This year for the first time in our fantasy baseball league history we included an obligatory buy-in. The stakes were low, only $25 per team. To increase season-long engagement we made quarterly payouts of $25 to the team with the best record that quarter. The final payouts were $50 to the runner-up and $100 to the champion.

This is how it played out:

There are definitely some names on that list that are new to fantasy success. I think the quarterly payouts were able to keep people focused for short six week sprints. Hopefully it would have reignited some teams that lost interest as their own teams cratered through the first few weeks (or months) and they were able to start with that clean slate every 5 weeks.

History is written by the winners, but what about the losers? Did they also have dollar bills in their eyes as they streamed pitchers on their lunch break? The answers, of course, lie in the data.

Available Roster Moves

For whatever reason ESPN tracks roster moves made by each team. Going back to 2016 we have the following data points available:

  • Trades
  • DL Assignments
  • Acquisitions
  • Activations


Trades have been hard to come by in this league, hardly worth mentioning. This year there were two trades, up from 0 in both 2016 and 2017. That’s all there is to say about trades.

DL Assignments

This is an easy mark for who is paying attention to their teams over the long term. It is quite easy to start a guy who is hurt or just held out of the lineup for a day or two, but to leave guys in the starting lineup with the bright right “DL” next to their name shows you haven’t logged in in a while.

This is also a nosiy metric because you need to have injured players in order to put them on the DL. Despite that I still think there is value in looking at these numbers for this exercise. What does the data reveal? The chart, by owner and year, is below.

What this chart (and the ones that follow) indicate are the raw numbers of total roster moves made by each owner along the y-axis with owner specific year over year percent change labeling each point. So to illustrate, in 2016 Harrington made 1 DL assignent then 3 in 2017. That is a 200% year over year increase over 2016. Then in 2018 he made 8 DL assignments, which is a 166.7% increase over 2017.
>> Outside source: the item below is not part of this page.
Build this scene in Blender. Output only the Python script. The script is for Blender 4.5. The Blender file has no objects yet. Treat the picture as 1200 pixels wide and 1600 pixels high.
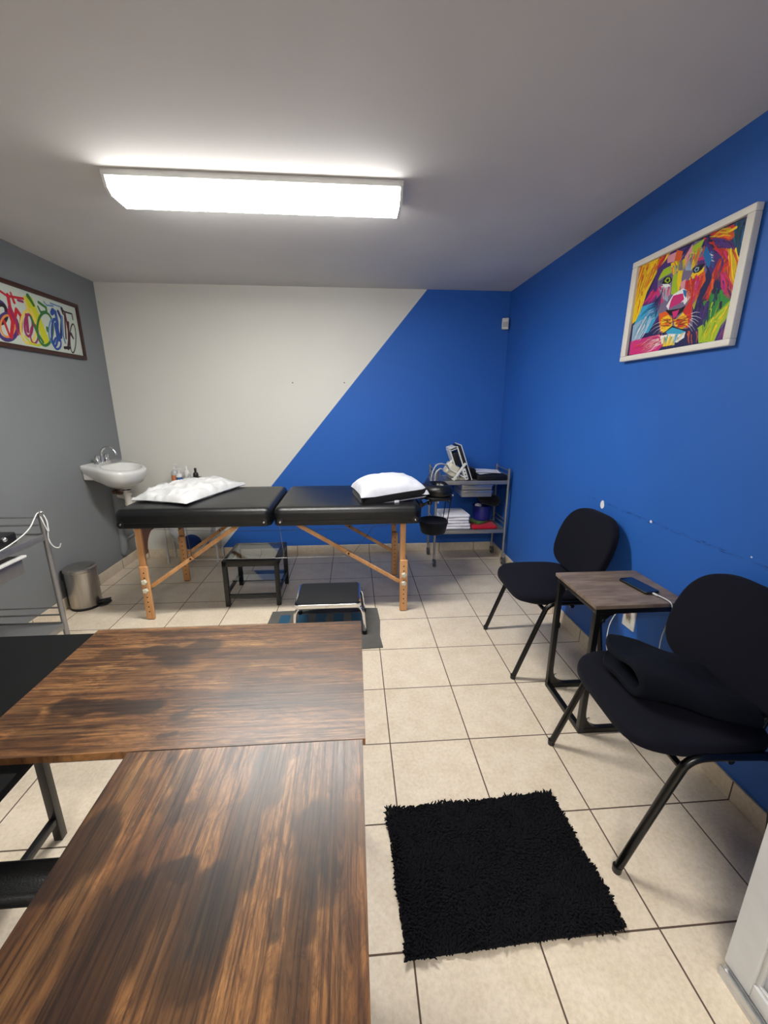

What these charts hope to show is how the new incentive structure influenced individual owners over their baseline values, as well as how each owner’s activity stacks up against the rest of the league.

So what do we see in this one?

  • Harrington and Hartman have both been very active every year. Hartman’s engagement with DL assignments actually dropped this year.
  • We see big jumps this year from Harrington (+167.7%), Kane (+200%), Matovina (+400%), and Thieneman (+Infinity).
  • Higdon and Regan are active on this front, but are steady year to year.


What’s refelcted in this stat are those looking to gain a streaming advantage. Alternatively those who have terrible eyes for talent and need to consistently turnover their team to have any hope of eeking out a victory would also score very highly on this metric.

What do I see here?

  • Again, Harrington and Hartman are consistently the most active owners with respect to this statistic every year. Hartman especially last year as he chased (and won) the title.
  • Most owners have a V-shaped graph here, with the exception of McShane and Olson.
  • Thieneman again clocks in with the infinite percentage gain. Somehow he made 0 roster acquisitions in 2017.
  • McShane and Olson made 0 roster acquisitions this year.

Roster Activations

We finally come to the key of fantasy baseball, daily dilligence with roster setting. Streaming starting pitchers from your bench, noting off days and last minute scratches from the starting lineup. How did everyone fare?

What do I see here?

  • Harrington, Hartman, etc.
  • Substantial downward trends for several owners (Higon, Kane, Olson).
  • Quadruple digit percentage increases for both Matovina and Thieneman.
  • Only four owners increased the number of activations this year compared to years past.


  • Harrington and Hartman have had a lot of time on their hands for three years running.
  • Thieneman chased the $25 payouts mostly through managing a roster rather than turning it over every week.
  • Matovina was more active than ever, but still less active than other managers.
  • There were no across the board increases in engagement. Only 4 owners made more DL activations, 6 made more roster acquistions, and 4 made more roster activations.